L’immigrazione, eterno cavallo di battaglia della destra, si rivela ogni giorno di più il terreno minato su cui si muove a stento il governo. Sia in Italia che all’estero. Lo scontro innescato dalla sentenza di Catania resta al calor bianco: le critiche mosse dal centrodestra alla giudice Iolanda Apostolico che non ha convalidato il trattenimento di quattro migranti nel centro di Pozzallo non vanno giù alle toghe. "L’esecutivo mina l’indipendenza del potere giudiziario", tuona l’Associazione nazionale magistrati. Accusa simile è vergata nero su bianco nella richiesta depositata al Csm da 13 consiglieri (ma i 7 membri di Magistratura indipendenti si sono sfilati) di aprire una pratica a tutela di Apostolico vittima di "attacchi che ledono l’autonomia della categoria" a causa di un provvedimento che ha emesso. Provvedimento che il governo si appresta a impugnare: per il ministro della Giustizia, Carlo Nordio, ci sono "fondate ragioni" per fare ricorso in Cassazione, d’intesa con il Viminale nei 60 giorni previsti.

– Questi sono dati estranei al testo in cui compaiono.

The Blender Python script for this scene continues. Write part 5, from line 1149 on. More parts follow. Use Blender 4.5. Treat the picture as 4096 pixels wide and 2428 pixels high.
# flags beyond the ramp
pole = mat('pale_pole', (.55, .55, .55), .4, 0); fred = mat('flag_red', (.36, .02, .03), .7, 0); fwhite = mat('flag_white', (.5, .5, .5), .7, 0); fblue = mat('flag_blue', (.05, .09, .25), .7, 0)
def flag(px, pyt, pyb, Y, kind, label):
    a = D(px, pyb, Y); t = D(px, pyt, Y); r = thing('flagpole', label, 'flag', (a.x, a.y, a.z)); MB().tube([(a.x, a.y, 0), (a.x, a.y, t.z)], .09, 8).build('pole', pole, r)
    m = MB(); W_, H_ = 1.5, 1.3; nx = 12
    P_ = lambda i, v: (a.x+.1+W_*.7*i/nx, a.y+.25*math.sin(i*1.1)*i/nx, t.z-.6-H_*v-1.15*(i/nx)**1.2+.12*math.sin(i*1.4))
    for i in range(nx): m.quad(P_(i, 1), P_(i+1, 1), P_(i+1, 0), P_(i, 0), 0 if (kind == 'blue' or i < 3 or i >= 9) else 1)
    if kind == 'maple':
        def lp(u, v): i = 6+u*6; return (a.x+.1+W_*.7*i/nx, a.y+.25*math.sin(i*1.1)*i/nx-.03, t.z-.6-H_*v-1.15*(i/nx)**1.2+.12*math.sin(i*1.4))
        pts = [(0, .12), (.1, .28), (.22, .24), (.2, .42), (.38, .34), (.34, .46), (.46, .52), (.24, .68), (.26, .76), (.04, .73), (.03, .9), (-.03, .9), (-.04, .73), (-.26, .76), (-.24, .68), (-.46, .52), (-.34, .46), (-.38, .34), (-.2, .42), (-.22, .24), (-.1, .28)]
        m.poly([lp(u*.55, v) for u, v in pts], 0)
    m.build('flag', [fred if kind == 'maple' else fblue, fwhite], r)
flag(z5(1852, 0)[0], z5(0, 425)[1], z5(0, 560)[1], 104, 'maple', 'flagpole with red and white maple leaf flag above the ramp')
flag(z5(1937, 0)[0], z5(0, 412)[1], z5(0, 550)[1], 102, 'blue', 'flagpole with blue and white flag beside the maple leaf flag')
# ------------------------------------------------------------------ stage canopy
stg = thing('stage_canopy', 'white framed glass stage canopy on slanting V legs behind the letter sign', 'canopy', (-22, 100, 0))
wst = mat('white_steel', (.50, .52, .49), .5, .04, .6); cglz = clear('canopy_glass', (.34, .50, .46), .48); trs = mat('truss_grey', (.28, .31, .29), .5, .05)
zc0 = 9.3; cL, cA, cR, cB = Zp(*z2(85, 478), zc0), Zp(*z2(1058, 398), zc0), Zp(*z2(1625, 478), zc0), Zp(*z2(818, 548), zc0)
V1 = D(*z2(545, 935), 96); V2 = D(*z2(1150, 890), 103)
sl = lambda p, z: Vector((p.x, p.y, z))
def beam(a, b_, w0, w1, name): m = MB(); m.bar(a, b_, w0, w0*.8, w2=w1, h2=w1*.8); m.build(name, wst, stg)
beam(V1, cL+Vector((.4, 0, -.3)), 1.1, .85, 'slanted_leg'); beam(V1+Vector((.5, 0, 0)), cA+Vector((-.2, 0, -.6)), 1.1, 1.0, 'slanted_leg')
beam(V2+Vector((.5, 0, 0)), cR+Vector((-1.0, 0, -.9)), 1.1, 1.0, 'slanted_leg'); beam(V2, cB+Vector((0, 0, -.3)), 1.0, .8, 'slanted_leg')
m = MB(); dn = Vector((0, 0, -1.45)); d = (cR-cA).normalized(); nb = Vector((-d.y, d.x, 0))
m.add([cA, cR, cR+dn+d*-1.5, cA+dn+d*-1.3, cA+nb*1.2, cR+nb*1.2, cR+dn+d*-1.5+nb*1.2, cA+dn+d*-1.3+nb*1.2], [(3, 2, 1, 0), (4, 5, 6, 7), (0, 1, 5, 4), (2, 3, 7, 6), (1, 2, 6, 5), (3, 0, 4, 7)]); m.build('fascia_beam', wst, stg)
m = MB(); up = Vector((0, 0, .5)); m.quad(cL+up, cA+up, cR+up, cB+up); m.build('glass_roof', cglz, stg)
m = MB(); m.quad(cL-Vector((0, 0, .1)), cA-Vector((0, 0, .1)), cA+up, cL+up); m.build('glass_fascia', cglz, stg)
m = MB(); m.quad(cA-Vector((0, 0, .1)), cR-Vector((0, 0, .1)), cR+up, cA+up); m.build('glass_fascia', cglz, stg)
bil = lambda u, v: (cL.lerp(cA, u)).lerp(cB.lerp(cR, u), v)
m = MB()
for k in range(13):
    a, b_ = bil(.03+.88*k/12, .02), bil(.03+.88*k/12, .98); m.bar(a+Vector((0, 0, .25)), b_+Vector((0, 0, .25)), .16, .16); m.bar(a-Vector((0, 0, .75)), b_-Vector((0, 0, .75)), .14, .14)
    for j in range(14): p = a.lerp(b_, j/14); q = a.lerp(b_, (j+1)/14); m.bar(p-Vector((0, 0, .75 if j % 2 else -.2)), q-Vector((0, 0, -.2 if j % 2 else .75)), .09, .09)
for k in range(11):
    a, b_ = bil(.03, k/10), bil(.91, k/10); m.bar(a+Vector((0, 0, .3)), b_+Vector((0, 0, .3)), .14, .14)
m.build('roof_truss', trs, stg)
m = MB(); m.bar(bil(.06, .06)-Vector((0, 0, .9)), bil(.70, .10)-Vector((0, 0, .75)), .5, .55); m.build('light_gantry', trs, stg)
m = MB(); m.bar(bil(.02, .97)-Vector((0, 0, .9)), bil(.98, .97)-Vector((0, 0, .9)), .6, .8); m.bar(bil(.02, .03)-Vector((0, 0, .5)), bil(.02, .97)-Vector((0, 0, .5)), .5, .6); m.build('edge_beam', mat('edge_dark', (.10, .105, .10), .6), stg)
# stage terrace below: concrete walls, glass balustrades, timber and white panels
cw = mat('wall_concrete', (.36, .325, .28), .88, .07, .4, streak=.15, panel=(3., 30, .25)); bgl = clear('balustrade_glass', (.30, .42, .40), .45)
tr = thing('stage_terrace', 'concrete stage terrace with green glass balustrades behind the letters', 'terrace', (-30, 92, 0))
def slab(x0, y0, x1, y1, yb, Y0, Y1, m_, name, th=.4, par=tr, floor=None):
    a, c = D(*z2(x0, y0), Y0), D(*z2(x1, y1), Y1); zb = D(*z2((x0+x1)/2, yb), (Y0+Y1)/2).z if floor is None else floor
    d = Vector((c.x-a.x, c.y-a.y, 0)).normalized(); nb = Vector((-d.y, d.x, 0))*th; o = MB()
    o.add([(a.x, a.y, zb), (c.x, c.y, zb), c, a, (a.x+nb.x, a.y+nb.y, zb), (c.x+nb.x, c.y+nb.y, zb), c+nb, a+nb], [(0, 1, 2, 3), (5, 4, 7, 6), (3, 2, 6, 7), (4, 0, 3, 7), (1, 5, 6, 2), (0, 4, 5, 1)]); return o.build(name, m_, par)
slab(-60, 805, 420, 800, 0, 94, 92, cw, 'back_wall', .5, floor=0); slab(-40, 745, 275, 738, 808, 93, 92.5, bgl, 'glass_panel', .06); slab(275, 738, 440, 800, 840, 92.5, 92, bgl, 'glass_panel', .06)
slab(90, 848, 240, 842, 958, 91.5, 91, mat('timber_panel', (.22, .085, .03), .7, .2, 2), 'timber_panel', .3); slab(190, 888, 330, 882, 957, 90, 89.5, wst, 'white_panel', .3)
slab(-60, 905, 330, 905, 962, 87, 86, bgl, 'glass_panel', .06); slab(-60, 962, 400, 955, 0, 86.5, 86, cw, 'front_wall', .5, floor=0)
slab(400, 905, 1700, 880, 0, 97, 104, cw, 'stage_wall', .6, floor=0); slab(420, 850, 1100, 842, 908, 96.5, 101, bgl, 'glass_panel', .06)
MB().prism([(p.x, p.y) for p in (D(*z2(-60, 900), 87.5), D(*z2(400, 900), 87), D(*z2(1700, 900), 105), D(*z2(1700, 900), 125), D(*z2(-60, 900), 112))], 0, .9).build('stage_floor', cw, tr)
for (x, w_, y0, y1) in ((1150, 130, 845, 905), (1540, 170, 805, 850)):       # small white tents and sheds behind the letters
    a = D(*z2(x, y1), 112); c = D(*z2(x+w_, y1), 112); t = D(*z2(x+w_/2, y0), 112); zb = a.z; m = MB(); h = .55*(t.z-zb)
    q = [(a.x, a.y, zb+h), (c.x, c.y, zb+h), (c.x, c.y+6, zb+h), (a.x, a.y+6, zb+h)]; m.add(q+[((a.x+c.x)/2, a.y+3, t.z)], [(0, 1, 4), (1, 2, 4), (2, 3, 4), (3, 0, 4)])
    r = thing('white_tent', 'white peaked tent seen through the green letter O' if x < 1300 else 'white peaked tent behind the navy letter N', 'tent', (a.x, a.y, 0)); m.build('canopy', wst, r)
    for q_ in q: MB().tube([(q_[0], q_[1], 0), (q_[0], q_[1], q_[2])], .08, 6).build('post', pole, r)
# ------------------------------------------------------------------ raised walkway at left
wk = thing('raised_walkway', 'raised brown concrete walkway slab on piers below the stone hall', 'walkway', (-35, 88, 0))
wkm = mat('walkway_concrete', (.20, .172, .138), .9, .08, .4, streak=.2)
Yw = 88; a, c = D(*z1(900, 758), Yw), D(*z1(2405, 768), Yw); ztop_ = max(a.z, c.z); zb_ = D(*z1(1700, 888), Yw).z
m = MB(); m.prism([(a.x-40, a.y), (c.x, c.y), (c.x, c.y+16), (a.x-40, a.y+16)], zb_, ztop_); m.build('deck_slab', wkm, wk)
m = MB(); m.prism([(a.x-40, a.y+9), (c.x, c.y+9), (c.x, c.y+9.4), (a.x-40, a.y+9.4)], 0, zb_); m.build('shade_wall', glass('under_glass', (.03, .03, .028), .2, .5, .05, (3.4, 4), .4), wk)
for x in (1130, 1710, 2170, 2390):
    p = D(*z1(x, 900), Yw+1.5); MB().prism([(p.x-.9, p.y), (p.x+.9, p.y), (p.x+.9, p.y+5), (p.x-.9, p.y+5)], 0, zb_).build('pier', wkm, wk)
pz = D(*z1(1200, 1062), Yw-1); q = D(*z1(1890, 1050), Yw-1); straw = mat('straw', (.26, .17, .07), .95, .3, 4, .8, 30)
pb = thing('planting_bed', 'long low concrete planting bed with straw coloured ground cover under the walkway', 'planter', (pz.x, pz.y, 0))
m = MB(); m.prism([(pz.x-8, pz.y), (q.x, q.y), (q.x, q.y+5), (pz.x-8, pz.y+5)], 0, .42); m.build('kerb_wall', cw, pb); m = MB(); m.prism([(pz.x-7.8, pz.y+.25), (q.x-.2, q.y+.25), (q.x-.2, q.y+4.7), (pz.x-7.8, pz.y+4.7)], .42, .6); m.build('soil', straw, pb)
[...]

Da Torino, la premier prova ad abbassare la tensione che potrebbe investire anche il Colle. Lo fa non dal palco del festival delle Regioni, ma parlando con i giornalisti a margine, in modo da rivolgersi direttamente all’opinione pubblica: "Non c’è nessuno scontro: la magistratura è libera di disapplicare una legge del governo, e il governo è libero di dissentire. Ognuno ha la sua autonomia di pensiero. La mia riguarda una sentenza specifica". Giorgia Meloni sembra essersi resa conto che un attacco come quello di lunedì a un livello di aggressività forse mai raggiunto da Silvio Berlusconi può rendere inevitabile quella battaglia finale con la magistratura che lei ha dato in più occasioni prova di voler evitare. A spingere è Salvini che ha messo sul tavolo la posta più alta: la separazione delle carriere. Ma il fronte interno, con i guai che comporta, è meno accidentato di quello estero.

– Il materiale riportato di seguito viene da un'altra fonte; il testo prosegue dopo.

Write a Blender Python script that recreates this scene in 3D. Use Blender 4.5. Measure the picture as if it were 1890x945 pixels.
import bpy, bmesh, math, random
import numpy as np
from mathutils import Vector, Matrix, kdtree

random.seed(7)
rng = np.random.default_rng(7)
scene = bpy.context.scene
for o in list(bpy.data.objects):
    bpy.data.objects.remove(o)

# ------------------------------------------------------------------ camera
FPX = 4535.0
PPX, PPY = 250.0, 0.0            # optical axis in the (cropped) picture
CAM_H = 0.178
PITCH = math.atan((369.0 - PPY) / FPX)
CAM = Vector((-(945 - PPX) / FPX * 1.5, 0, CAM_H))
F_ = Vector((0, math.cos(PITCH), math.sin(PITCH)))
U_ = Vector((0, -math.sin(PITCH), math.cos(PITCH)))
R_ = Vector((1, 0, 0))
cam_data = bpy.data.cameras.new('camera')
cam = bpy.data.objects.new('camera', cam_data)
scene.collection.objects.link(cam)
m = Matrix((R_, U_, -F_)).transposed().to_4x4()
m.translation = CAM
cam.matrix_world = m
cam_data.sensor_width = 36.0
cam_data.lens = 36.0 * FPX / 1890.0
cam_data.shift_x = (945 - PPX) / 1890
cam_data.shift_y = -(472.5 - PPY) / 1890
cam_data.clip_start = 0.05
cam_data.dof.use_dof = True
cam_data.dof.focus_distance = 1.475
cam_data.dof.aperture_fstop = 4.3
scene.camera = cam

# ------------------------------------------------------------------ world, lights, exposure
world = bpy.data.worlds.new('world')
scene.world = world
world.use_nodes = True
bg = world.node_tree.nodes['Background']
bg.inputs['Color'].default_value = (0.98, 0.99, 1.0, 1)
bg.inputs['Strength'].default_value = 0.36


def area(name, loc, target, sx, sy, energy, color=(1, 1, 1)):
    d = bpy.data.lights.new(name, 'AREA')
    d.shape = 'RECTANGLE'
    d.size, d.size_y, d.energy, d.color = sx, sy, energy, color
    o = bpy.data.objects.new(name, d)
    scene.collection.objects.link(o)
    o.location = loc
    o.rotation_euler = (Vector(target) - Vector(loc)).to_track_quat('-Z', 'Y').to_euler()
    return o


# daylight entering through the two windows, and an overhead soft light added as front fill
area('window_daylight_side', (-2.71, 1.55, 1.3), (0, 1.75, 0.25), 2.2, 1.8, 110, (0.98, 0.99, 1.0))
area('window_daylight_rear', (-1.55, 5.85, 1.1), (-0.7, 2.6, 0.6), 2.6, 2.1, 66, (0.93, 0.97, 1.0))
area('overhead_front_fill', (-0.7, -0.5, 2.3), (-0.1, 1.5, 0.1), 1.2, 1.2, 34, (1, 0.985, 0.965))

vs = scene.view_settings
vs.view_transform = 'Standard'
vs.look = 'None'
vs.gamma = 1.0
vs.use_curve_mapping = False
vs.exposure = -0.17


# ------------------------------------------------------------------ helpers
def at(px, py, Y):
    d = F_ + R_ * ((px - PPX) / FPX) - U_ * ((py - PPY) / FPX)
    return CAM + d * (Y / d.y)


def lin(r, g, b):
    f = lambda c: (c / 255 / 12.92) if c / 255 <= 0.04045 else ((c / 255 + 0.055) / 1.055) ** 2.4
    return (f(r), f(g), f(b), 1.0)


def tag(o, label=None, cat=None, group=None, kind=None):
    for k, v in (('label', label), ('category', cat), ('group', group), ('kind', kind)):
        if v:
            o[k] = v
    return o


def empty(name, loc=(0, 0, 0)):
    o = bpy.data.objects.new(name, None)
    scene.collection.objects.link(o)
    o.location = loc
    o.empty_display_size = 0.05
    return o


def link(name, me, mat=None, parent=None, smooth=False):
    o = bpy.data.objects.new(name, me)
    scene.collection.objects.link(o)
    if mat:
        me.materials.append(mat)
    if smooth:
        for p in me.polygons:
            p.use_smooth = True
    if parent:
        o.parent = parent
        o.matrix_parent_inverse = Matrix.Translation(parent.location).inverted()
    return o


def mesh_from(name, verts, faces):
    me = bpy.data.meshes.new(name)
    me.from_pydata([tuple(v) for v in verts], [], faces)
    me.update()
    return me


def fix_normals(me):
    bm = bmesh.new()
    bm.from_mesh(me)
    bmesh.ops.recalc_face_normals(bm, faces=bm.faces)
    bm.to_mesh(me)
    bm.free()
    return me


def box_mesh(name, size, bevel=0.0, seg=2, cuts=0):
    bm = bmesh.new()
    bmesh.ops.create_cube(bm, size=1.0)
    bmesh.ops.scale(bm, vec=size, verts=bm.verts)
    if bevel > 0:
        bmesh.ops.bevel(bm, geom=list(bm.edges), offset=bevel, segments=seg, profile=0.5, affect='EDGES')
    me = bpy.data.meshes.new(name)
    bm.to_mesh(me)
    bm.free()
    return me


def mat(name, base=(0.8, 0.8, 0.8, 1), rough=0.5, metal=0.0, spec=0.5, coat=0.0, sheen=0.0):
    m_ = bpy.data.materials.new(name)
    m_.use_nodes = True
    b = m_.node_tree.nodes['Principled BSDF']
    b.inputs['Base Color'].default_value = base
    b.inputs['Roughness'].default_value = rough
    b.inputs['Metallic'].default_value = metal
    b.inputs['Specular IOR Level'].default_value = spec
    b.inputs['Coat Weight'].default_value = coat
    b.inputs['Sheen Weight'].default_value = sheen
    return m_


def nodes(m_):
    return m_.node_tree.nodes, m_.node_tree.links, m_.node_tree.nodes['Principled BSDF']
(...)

La tempesta immigrazione sconvolge l’intera Europa tanto più dopo la vittoria del sovranista Robert Fico in Slovacchia. Ad annunciare un aumento dei controlli alla frontiere con questo paese, sono Polonia, Repubblica Ceca e Austria: l’obiettivo è bloccare i flussi irregolari in arrivo da Sud e da Est. Una ferita profonda inflitta a Schengen. Aumenta il caos, il no del presidente tunisino, Kais Saied, ai fondi europei: è impressione diffusa che tiri la corda perché non gli bastano i 60 milioni di euro disponibili da questa settimana. È lesto ad usare il rifiuto il presidente del consiglio Ue, Charles Michel, per attaccare di nuovo il Memorandum firmato a luglio da Ursula von der Leyen, Giorgia Meloni e Mark Rutte. "È una chiara lezione, il coinvolgimento degli Stati membri è fondamentale per il successo". Coinvolgimento che Giorgia vorrebbe per quel piano Mattei che presenterà il 6 novembre, nel vertice di Roma con i paesi Africani.
Tant’é: per l’Italia la spina più acuminata è quella dei rapporti con la Germania. Domani inizierà il vertice informale a Granada, in attesa di quello ufficiale del 26-27 ottobre a Bruxelles. Dopo il fallimento dell’accordo sul patto dell’immigrazione, molti auspicano una ricomposizione domani nella città spagnola. I tecnici dei ministeri dell’Interno di Roma e Berlino si sono dati da fare per trovare una mediazione. Ma alla vigilia di ottimismo ce n’è ben poco. La divaricazione è su un punto centrale: il ruolo delle ong. La questione è dirimente se non sul fronte dei salvataggi in cui il ruolo delle navi non governative e è limitato, sul fronte della propaganda elettorale. Per il governo tedesco buttare a mare chi salva i migranti non è possibile, per il governo italiano salvare chi è stato fino a ieri dipinto come complice di scafisti, è fuori discussione. Per provare a trovare la quadra dovranno forse scendere in campo i pesi massimi: Olaf Scholz e Giorgia Meloni.